Белинков пишет о 1927 годе, но через этот период и о том положении, в котором оказались страна и общество в 1964–1965 годах. Параллель при расшифровке становится понятной: упрочение нового единовластия.
«Некоторые литературные критики считали, — замечает автор, — что в определенные исторические периоды не следует особенно увлекаться демократией и что вообще к этому вопросу нужно подходить сугубо осторожно, а не так — тяп-ляп.
Такие нехорошие литературные критики говорят: надо переждать с демократией… и вообще при данном международном положении».
Белинков яростно прокламирует свою точку зрения — как подтвердила последовавшая стагнация, верную.
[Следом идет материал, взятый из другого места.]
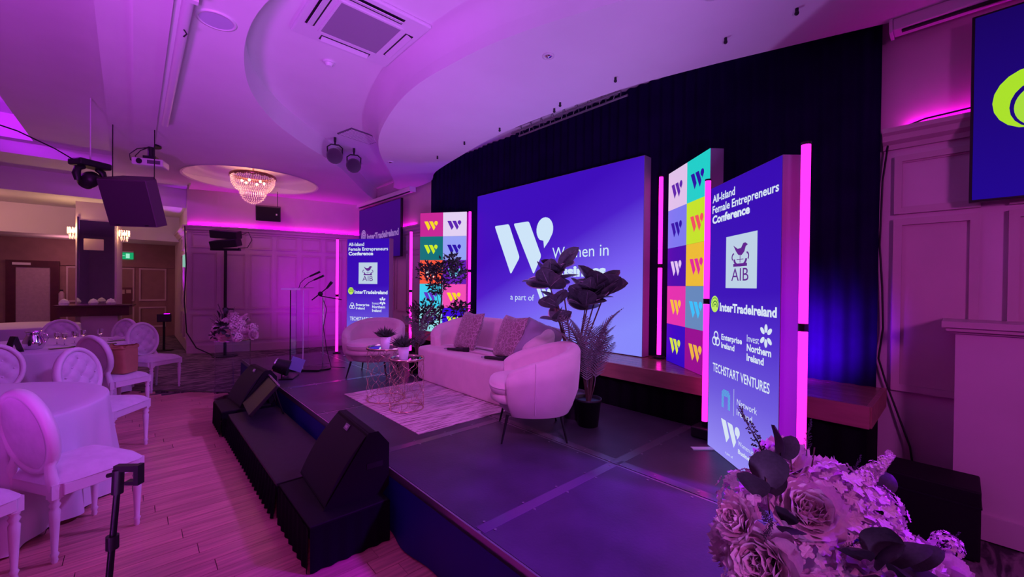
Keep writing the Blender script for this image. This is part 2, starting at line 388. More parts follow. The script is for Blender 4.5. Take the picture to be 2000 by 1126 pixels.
# stage wall X = 4.5
ws = struct('wall_stage', MB().b(4.5, 4.62, -4.6, 10.85, 0, 4.02), M_PAINT)
c2 = MB(); cornice(c2, (4.5, -3), (4.5, .44), 2.74, (-1, 0)); cornice(c2, (4.5, 7.25), (4.5, 10.84), 2.74, (-1, 0)); struct('trim_3', c2, M_PANEL)
tag(obj('led_strip', MB().b(4.455, 4.475, -2.8, .30, 2.897, 2.905), M_LED), 'magenta LED strip on the cornice right of the stage curtain', 'light')
tag(obj('led_strip', MB().b(4.455, 4.475, 8.0, 10.75, 2.897, 2.905), M_LED), 'magenta LED strip behind the left hanging screen', 'light')
M_PGLOSS = mat('glossy_panel', (.60, .46, .48), .16, noise_amt=.06, nscale=3)
for y1 in (.37, -.22, -.81, -1.4):
    link('moulding', moulding_mesh(.46, .46, .045, .03), ws, loc=(4.499, y1, 2.22), rz=-pi/2)
    m1 = link('moulding', moulding_mesh(.46, 1.36, .05, .035), ws, loc=(4.499, y1, .82), rz=-pi/2)
    obj('wall_panel', MB().b(.05, .41, -.012, 0, .05, 1.31), M_PGLOSS, ws, loc=(4.499, y1, .82), rz=-pi/2)
for y1 in (10.7, 10.1, 9.5, 8.9, 8.3, 7.7):
    link('moulding', moulding_mesh(.50, 1.30), ws, loc=(4.499, y1, 1.0), rz=-pi/2)
    link('moulding', moulding_mesh(.50, .33), ws, loc=(4.499, y1, 2.38), rz=-pi/2)
# low stub wall at the far right with a moulded cap
sw = MB(); sw.b(4.10, 4.5, -3, .02, 0, 1.36); sw.b(4.07, 4.5, -3, .045, 0, .16)
st = struct('wall_stub', sw, M_PAINT)
sc = MB(); sc.b(4.08, 4.5, -3, .04, 1.33, 1.345); sc.b(4.05, 4.5, -3, .065, 1.345, 1.37); sc.b(4.03, 4.5, -3, .085, 1.37, 1.41)
struct('trim_4', sc, M_PANEL)
# return wall and lobby behind
struct('wall_return', MB().b(.88, 1.0, 11.80, 16, 0, 4.02), M_PAINT)
cr = MB(); cornice(cr, (.88, 16), (.88, 11.76), 2.74, (-1, 0)); struct('trim_5', cr, M_PANEL)
wr = bpy.data.objects['wall_return']
for yy in (12.6, 13.5):
    for z0, h in ((2.40, .33), (1.0, 1.30), (.26, .64)):
        link('moulding', moulding_mesh(.62, h), wr, loc=(.879, yy, z0), rz=-pi/2)
wb = struct('wall_back', MB().b(-7, 1, 16, 16.12, 0, 3.4), M_DARKWALL)
for i, xx in enumerate((-1.35, -.62, .08)):
    link('moulding', moulding_mesh(.60, .95), wb, loc=(xx, 15.999, 1.05)); link('moulding', moulding_mesh(.60, .60), wb, loc=(xx, 15.999, .28))
obj('dado_rail', MB().b(-1.45, .88, 15.96, 16.0, 2.02, 2.10), M_DARKWALL, wb)
struct('wall_left', MB().b(-7, -6.9, -4.6, 16, 0, 4.02), M_PAINT)
struct('wall_rear', MB().b(-7, 4.6, -4.6, -4.5, 0, 4.02), M_PAINT)
# stepped bulkheads over the far tables
be = MB(); be.b(-6.9, .88, 11.05, 11.15, 3.80, 4.02); be.b(-6.9, .88, 11.15, 12.4, 3.80, 3.86); be.b(-6.9, .88, 12.4, 12.5, 3.36, 3.86)
struct('ceiling_bulkhead', be, M_CEIL)
b2 = MB(); b2.b(-6.9, .88, 12.5, 14.4, 3.36, 3.42); b2.b(-6.9, .88, 14.4, 14.5, 2.70, 3.42); b2.b(-6.9, .88, 14.5, 16, 2.70, 2.76)
struct('ceiling_lobby', b2, M_CEIL)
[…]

В то время, когда страна начала сползать в застой, Белинков провидчески писал в своей литературоведческой монографии, вышедшей вторым, дополненным изданием тиражом 4000 экземпляров: «Демократию нельзя откладывать до лучших времен, на после, на будущее. Демократия не должна прерываться и останавливаться ни на минуту. Потому что во время остановок могут быть причинены неисчислимые бедствия и потому что в подходящих обстоятельствах всегда найдутся такие люди, которые будут помнить об этом перерыве, ждать его и делать все, чтобы он наступил снова. И он наступит. <…> В самом деле, то война, то перед войной, то после войны, то острейшая и безотлагательная необходимость пересмотреть устаревшие понятия и создать подлинно научные. <…> Конечно, для демократии совершенно не остается времени». Эти слова были сказаны в полемике с теми силами, которые уже начали свертывание демократических процессов в стране, — да и в предыдущие годы относились к ним настороженно.
Белинков рассматривал «Смерть Вазир-Мухтара» как не только и не столько исторический роман, а как «трудное, полное сомнений повествование о себе и о своем времени» (напомню: время создания романа 1925–1927 годы). По Белинкову, Тынянов использовал эзопов язык исторических аллюзий для анализа современности. Сам же Белинков, анализируя творчество Тынянова, создавал эзопов язык второй степени. И характеристика романа Тынянова звучит как самохарактеристика: «трудное, полное сомнений повествование». Говорить прямо о сталинизме, его истоках и его последствиях было — со страниц официальной печати — уже практически невозможно. У Хрущева было неоднозначное отношение к сталинскому вопросу, а после октября 1964 г. началась постепенная реабилитация Сталина. В печати появились такие просталинские выступления, как статьи С. Трапезникова («Правда», 1965, 8 октября), Г. Жукова, В. Трухановского и В. Сушкова («Правда», 1966, 30 января). В книге «Переосмысливая советский опыт» (1986) С. Коэн отмечает, что «по необходимости радикальным антисталинистам приходилось прибегать к понятному посвященным эзоповскому языку». В это переломное время публицистами, историками и политологами в качестве «эзоповских» тем были выбраны правление Ивана Грозного, фашизм, маоизм, франкистская Испания, бюрократия Запада. К «эзоповским» произведениям того периода С. Коэн относит «Книгу о грозном царе» Е. Дороша («Новый мир», 1964, № 4), «Механизм фашистской диктатуры» Е. Гнедина («Новый мир», 1968, № 8), «Бюрократию двадцатого века» того же автора («Новый мир», 1966, № 3), книги Ф. Бурлацкого «Испания: Коррида и каудильо» (М., 1964) и «Маоизм или марксизм?» (М., 1967).